Posted: Wed, Apr 8, 2015 10:36 PM

Waterloo resident Patience Paye was arrested by police in July of 2013 after a breathalyzer test showed she had a blood alcohol reading of 0.260.  It was her second arrest on public intoxication charges.

But Paye has made an interesting argument to the Iowa Supreme Court--that Waterloo Police had no business arresting her because she was standing on the front steps of her house at the time.

Public defender Rachel Regnold on Wednesday night told Iowa Supreme Court justices that the front steps of a single family home "are not a public place."  She said the property right of privacy is stronger than the right of police to make arrests of intoxicated people.  Justice Thomas Waterman seemed to agree, asking, "Wouldn't most people be surprised to learn they could be arrested on their front steps?"

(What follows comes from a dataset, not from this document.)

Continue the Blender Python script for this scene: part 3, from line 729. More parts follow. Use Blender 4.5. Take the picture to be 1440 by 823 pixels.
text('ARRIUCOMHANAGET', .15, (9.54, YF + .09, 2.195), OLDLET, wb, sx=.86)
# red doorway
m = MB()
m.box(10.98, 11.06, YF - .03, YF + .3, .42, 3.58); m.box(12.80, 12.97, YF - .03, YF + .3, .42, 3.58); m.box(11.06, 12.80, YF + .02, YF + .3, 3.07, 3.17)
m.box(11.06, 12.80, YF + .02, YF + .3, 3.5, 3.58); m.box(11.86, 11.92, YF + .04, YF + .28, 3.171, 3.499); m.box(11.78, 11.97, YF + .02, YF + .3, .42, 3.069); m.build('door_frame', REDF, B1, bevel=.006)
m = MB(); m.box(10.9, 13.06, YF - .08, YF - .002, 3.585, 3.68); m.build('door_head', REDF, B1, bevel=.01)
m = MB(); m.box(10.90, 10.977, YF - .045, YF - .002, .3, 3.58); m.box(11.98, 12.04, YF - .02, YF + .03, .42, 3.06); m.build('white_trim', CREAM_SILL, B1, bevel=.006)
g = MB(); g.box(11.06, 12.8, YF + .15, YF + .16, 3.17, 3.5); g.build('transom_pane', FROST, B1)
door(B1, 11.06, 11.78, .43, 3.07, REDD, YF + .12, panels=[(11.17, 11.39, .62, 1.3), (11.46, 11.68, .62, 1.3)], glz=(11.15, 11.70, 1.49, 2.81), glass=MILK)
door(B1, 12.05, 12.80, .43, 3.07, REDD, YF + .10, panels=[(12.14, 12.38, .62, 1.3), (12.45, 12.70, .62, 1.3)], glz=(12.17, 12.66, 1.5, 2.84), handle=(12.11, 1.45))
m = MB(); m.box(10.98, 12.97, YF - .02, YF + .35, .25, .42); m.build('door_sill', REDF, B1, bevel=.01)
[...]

But State of Iowa attorney Benjamin Parrott told the justices the state legislature acted broadly in writing the law and definied "public places" the same way the dictionary defines it--as a place where the public has access, even if it doesn't have ownership.  Supreme Court justice Bruce Zager noted that in Paye's case, she had called police to her home--thus granting them access to her front steps.

The Iowa Supreme Court previously ruled that state law defines the front steps and common hallway of an apartment building as "public spaces," but that ruling involved multi-family housing.  Now the Supreme Court will be called upon to rule on whether that definition should also involve the front steps of single family homes.